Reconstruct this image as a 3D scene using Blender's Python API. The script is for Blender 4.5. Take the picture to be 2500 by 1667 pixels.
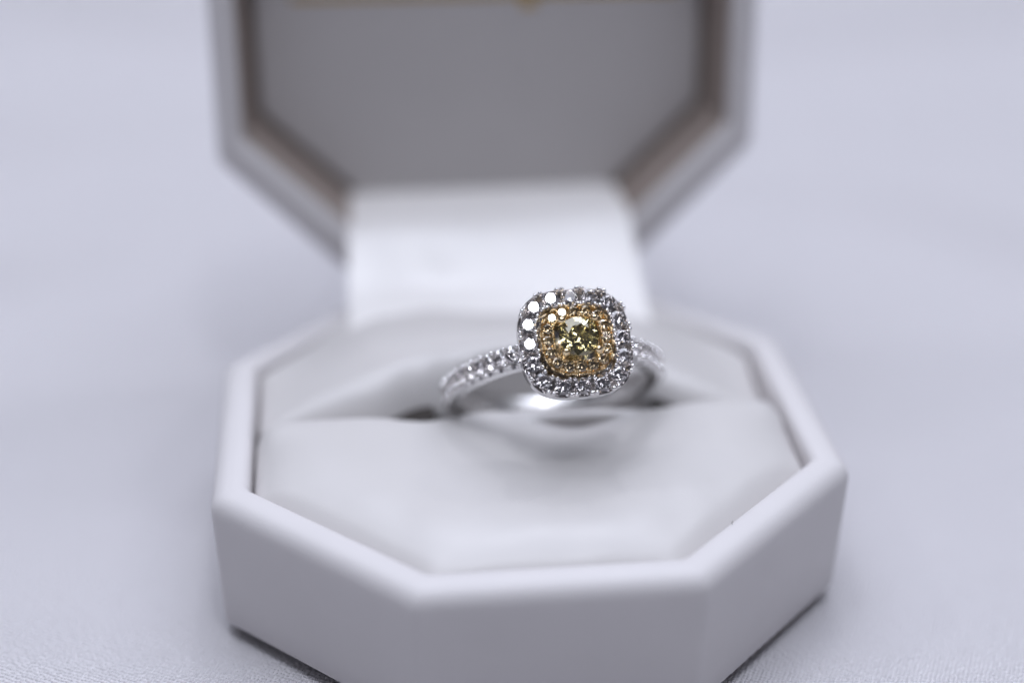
import bpy, math, random
from mathutils import Vector, Matrix
random.seed(7)
S = bpy.context.scene
for o in list(bpy.data.objects): bpy.data.objects.remove(o)
MM = 0.001
ZR = 15.65            # height of the box rim above the cloth, mm
R = math.radians

# ------------------------------------------------------------------ camera, world, lights
cam_d = bpy.data.cameras.new('camera'); cam = bpy.data.objects.new('camera', cam_d)
S.collection.objects.link(cam); S.camera = cam
cr = Vector((0.99374619, -0.11143999, 0.00704484)); cu = Vector((0.04488078, 0.45639337, 0.88864549)); cv = Vector((0.10224586, 0.88277189, -0.45854069))
CAM = Vector((-16.8562922, -135.978899, 79.0611603 + ZR)) * MM
M = Matrix((cr, cu, -cv)).transposed().to_4x4(); M.translation = CAM
cam.matrix_world = M
cam_d.sensor_width = 36.0; cam_d.lens = 56.07; cam_d.clip_start = 0.005; cam_d.clip_end = 20
cam_d.dof.use_dof = True; cam_d.dof.focus_distance = 0.1443; cam_d.dof.aperture_fstop = 5.4
cam_d.dof.aperture_blades = 0

W = bpy.data.worlds.new('World'); S.world = W; W.use_nodes = True
bg = W.node_tree.nodes['Background']
bg.inputs['Color'].default_value = (0.66, 0.70, 0.92, 1); bg.inputs['Strength'].default_value = 0.05

def lamp(name, loc, target, size, power, col):
    l = bpy.data.lights.new(name, 'AREA'); l.shape = 'DISK'; l.size = size; l.energy = power; l.color = col
    o = bpy.data.objects.new(name, l); S.collection.objects.link(o)
    o.location = loc
    o.rotation_euler = (Vector(target) - Vector(loc)).to_track_quat('-Z', 'Y').to_euler()
    return o
TGT = (0.0, -0.005, 0.015)
lamp('ceiling_light', (0.03, 0.19, 1.0), (0, 0, 0), 1.20, 10.7, (0.81, 0.855, 1.0))
lamps = [((-0.17, 0.04, 0.98), 0.60, 0.08, 0.26), ((0.0586, -0.2912, 0.9549), 0.60, 0.06, 0.46),
         ((-0.55, 0.25, 0.80), 0.7, 0.05, 0.28), ((0.55, 0.30, 0.78), 0.7, 0.05, 0.28), ((0.12, 0.42, 0.90), 0.7, 0.05, 0.28), ((-0.30, -0.45, 0.84), 0.7, 0.03, 0.07), ((0.50, -0.40, 0.82), 0.7, 0.03, 0.07)]  # this row: unseen lamps added from several sides for sparkle
for az_, el_ in ((-160, 62), (-140, 44), (-122, 70), (-108, 50), (-88, 36), (-80, 64), (-62, 50), (-55, 74), (-44, 38), (-33, 60), (-25, 80), (-18, 46), (30, 38), (38, 56), (44, 76), (58, 44), (70, 62), (86, 48), (96, 72), (112, 40), (126, 58), (142, 74), (158, 50), (178, 66)):   # small unseen lamps, added all round to put more glints in the stones
    lamps.append(((math.sin(R(az_)) * math.cos(R(el_)), -math.cos(R(az_)) * math.cos(R(el_)), math.sin(R(el_))), 0.70, 0.022, 0.038))
for d_, r_, s_, p_ in lamps:
    lamp('spot_lamp', Vector(TGT) + Vector(d_).normalized() * r_, TGT, s_, p_, (0.88, 0.91, 1.0))

S.render.engine = 'CYCLES'
S.view_settings.view_transform = 'Standard'; S.view_settings.look = 'None'
S.view_settings.exposure = 0.0; S.view_settings.gamma = 1.0
S.cycles.use_denoising = True
S.cycles.max_bounces = 14; S.cycles.transmission_bounces = 12; S.cycles.glossy_bounces = 8; S.cycles.diffuse_bounces = 5
S.cycles.caustics_refractive = False; S.cycles.caustics_reflective = False
S.cycles.sample_clamp_indirect = 0.0; S.cycles.sample_clamp_direct = 0.0

# ------------------------------------------------------------------ helpers
def build(name, verts, faces, mat, parent=None, smooth=False, auto=None):
    me = bpy.data.meshes.new(name)
    me.from_pydata([tuple(c * MM for c in v) for v in verts], [], faces)
    me.update()
    if mat: me.materials.append(mat)
    if smooth: me.polygons.foreach_set('use_smooth', [True] * len(me.polygons))
    if auto: me.set_sharp_from_angle(angle=R(auto))
    return link(name, me, parent)
def link(name, me, parent=None):
    o = bpy.data.objects.new(name, me); S.collection.objects.link(o)
    if parent: o.parent = parent
    return o
def tag(o, label, cat, kind=None, group=None):
    o['label'] = label; o['category'] = cat
    if kind: o['kind'] = kind
    if group: o['group'] = group
def empty(name, loc=(0, 0, 0)):
    o = bpy.data.objects.new(name, None); S.collection.objects.link(o); o.location = loc
    o.empty_display_size = 0.005
    return o

def loft(rings, close_start=False, close_end=False, flip=False, cyclic=True):
    """rings: equally long point lists -> verts, faces"""
    n = len(rings[0]); V = [p for r in rings for p in r]; F = []
    for i in range(len(rings) - 1):
        for j in range(n if cyclic else n - 1):
            k = (j + 1) % n
            F.append((i * n + j, i * n + k, (i + 1) * n + k, (i + 1) * n + j))
    if close_start: F.append(tuple(range(n - 1, -1, -1)))
    if close_end: F.append(tuple(range((len(rings) - 1) * n, len(rings) * n)))
    if flip: F = [tuple(reversed(f)) for f in F]
    return V, F

def inset(poly, t, r, k=5):
    """inset a convex CCW polygon by t and round its corners with radius r; k+1 points per corner"""
    n = len(poly); lines = []
    for i in range(n):
        a = Vector(poly[i]); b = Vector(poly[(i + 1) % n]); d = (b - a).normalized()
        nn = Vector((-d.y, d.x)); lines.append((a + nn * t, d))
    out = []
    for i in range(n):
        p0, d0 = lines[i - 1]; p1, d1 = lines[i]
        den = d0.x * d1.y - d0.y * d1.x
        w = p1 - p0; s = (w.x * d1.y - w.y * d1.x) / den
        v = p0 + d0 * s
        ang = math.atan2(den, d0.dot(d1)); rr = max(r, 0.05)
        tl = rr * math.tan(ang / 2)
        c = v - d0 * tl + Vector((-d0.y, d0.x)) * rr
        a0 = math.atan2(-d0.x, d0.y)
        for q in range(k + 1):
            aa = a0 + ang * q / k
            out.append((c.x + rr * math.cos(aa), c.y + rr * math.sin(aa)))
    return out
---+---
GIVEN EXERCISE:
Repeat the material above verbatim, with no pictures in the output.

RESULT OF THE TASK:
Reconstruct this image as a 3D scene using Blender's Python API. The script is for Blender 4.5. Take the picture to be 2500 by 1667 pixels.
import bpy, math, random
from mathutils import Vector, Matrix
random.seed(7)
S = bpy.context.scene
for o in list(bpy.data.objects): bpy.data.objects.remove(o)
MM = 0.001
ZR = 15.65            # height of the box rim above the cloth, mm
R = math.radians

# ------------------------------------------------------------------ camera, world, lights
cam_d = bpy.data.cameras.new('camera'); cam = bpy.data.objects.new('camera', cam_d)
S.collection.objects.link(cam); S.camera = cam
cr = Vector((0.99374619, -0.11143999, 0.00704484)); cu = Vector((0.04488078, 0.45639337, 0.88864549)); cv = Vector((0.10224586, 0.88277189, -0.45854069))
CAM = Vector((-16.8562922, -135.978899, 79.0611603 + ZR)) * MM
M = Matrix((cr, cu, -cv)).transposed().to_4x4(); M.translation = CAM
cam.matrix_world = M
cam_d.sensor_width = 36.0; cam_d.lens = 56.07; cam_d.clip_start = 0.005; cam_d.clip_end = 20
cam_d.dof.use_dof = True; cam_d.dof.focus_distance = 0.1443; cam_d.dof.aperture_fstop = 5.4
cam_d.dof.aperture_blades = 0

W = bpy.data.worlds.new('World'); S.world = W; W.use_nodes = True
bg = W.node_tree.nodes['Background']
bg.inputs['Color'].default_value = (0.66, 0.70, 0.92, 1); bg.inputs['Strength'].default_value = 0.05

def lamp(name, loc, target, size, power, col):
    l = bpy.data.lights.new(name, 'AREA'); l.shape = 'DISK'; l.size = size; l.energy = power; l.color = col
    o = bpy.data.objects.new(name, l); S.collection.objects.link(o)
    o.location = loc
    o.rotation_euler = (Vector(target) - Vector(loc)).to_track_quat('-Z', 'Y').to_euler()
    return o
TGT = (0.0, -0.005, 0.015)
lamp('ceiling_light', (0.03, 0.19, 1.0), (0, 0, 0), 1.20, 10.7, (0.81, 0.855, 1.0))
lamps = [((-0.17, 0.04, 0.98), 0.60, 0.08, 0.26), ((0.0586, -0.2912, 0.9549), 0.60, 0.06, 0.46),
         ((-0.55, 0.25, 0.80), 0.7, 0.05, 0.28), ((0.55, 0.30, 0.78), 0.7, 0.05, 0.28), ((0.12, 0.42, 0.90), 0.7, 0.05, 0.28), ((-0.30, -0.45, 0.84), 0.7, 0.03, 0.07), ((0.50, -0.40, 0.82), 0.7, 0.03, 0.07)]  # this row: unseen lamps added from several sides for sparkle
for az_, el_ in ((-160, 62), (-140, 44), (-122, 70), (-108, 50), (-88, 36), (-80, 64), (-62, 50), (-55, 74), (-44, 38), (-33, 60), (-25, 80), (-18, 46), (30, 38), (38, 56), (44, 76), (58, 44), (70, 62), (86, 48), (96, 72), (112, 40), (126, 58), (142, 74), (158, 50), (178, 66)):   # small unseen lamps, added all round to put more glints in the stones
    lamps.append(((math.sin(R(az_)) * math.cos(R(el_)), -math.cos(R(az_)) * math.cos(R(el_)), math.sin(R(el_))), 0.70, 0.022, 0.038))
for d_, r_, s_, p_ in lamps:
    lamp('spot_lamp', Vector(TGT) + Vector(d_).normalized() * r_, TGT, s_, p_, (0.88, 0.91, 1.0))

S.render.engine = 'CYCLES'
S.view_settings.view_transform = 'Standard'; S.view_settings.look = 'None'
S.view_settings.exposure = 0.0; S.view_settings.gamma = 1.0
S.cycles.use_denoising = True
S.cycles.max_bounces = 14; S.cycles.transmission_bounces = 12; S.cycles.glossy_bounces = 8; S.cycles.diffuse_bounces = 5
S.cycles.caustics_refractive = False; S.cycles.caustics_reflective = False
S.cycles.sample_clamp_indirect = 0.0; S.cycles.sample_clamp_direct = 0.0

# ------------------------------------------------------------------ helpers
def build(name, verts, faces, mat, parent=None, smooth=False, auto=None):
    me = bpy.data.meshes.new(name)
    me.from_pydata([tuple(c * MM for c in v) for v in verts], [], faces)
    me.update()
    if mat: me.materials.append(mat)
    if smooth: me.polygons.foreach_set('use_smooth', [True] * len(me.polygons))
    if auto: me.set_sharp_from_angle(angle=R(auto))
    return link(name, me, parent)
def link(name, me, parent=None):
    o = bpy.data.objects.new(name, me); S.collection.objects.link(o)
    if parent: o.parent = parent
    return o
def tag(o, label, cat, kind=None, group=None):
    o['label'] = label; o['category'] = cat
    if kind: o['kind'] = kind
    if group: o['group'] = group
def empty(name, loc=(0, 0, 0)):
    o = bpy.data.objects.new(name, None); S.collection.objects.link(o); o.location = loc
    o.empty_display_size = 0.005
    return o

def loft(rings, close_start=False, close_end=False, flip=False, cyclic=True):
    """rings: equally long point lists -> verts, faces"""
    n = len(rings[0]); V = [p for r in rings for p in r]; F = []
    for i in range(len(rings) - 1):
        for j in range(n if cyclic else n - 1):
            k = (j + 1) % n
            F.append((i * n + j, i * n + k, (i + 1) * n + k, (i + 1) * n + j))
    if close_start: F.append(tuple(range(n - 1, -1, -1)))
    if close_end: F.append(tuple(range((len(rings) - 1) * n, len(rings) * n)))
    if flip: F = [tuple(reversed(f)) for f in F]
    return V, F

def inset(poly, t, r, k=5):
    """inset a convex CCW polygon by t and round its corners with radius r; k+1 points per corner"""
    n = len(poly); lines = []
    for i in range(n):
        a = Vector(poly[i]); b = Vector(poly[(i + 1) % n]); d = (b - a).normalized()
        nn = Vector((-d.y, d.x)); lines.append((a + nn * t, d))
    out = []
    for i in range(n):
        p0, d0 = lines[i - 1]; p1, d1 = lines[i]
        den = d0.x * d1.y - d0.y * d1.x
        w = p1 - p0; s = (w.x * d1.y - w.y * d1.x) / den
        v = p0 + d0 * s
        ang = math.atan2(den, d0.dot(d1)); rr = max(r, 0.05)
        tl = rr * math.tan(ang / 2)
        c = v - d0 * tl + Vector((-d0.y, d0.x)) * rr
        a0 = math.atan2(-d0.x, d0.y)
        for q in range(k + 1):
            aa = a0 + ang * q / k
            out.append((c.x + rr * math.cos(aa), c.y + rr * math.sin(aa)))
    return out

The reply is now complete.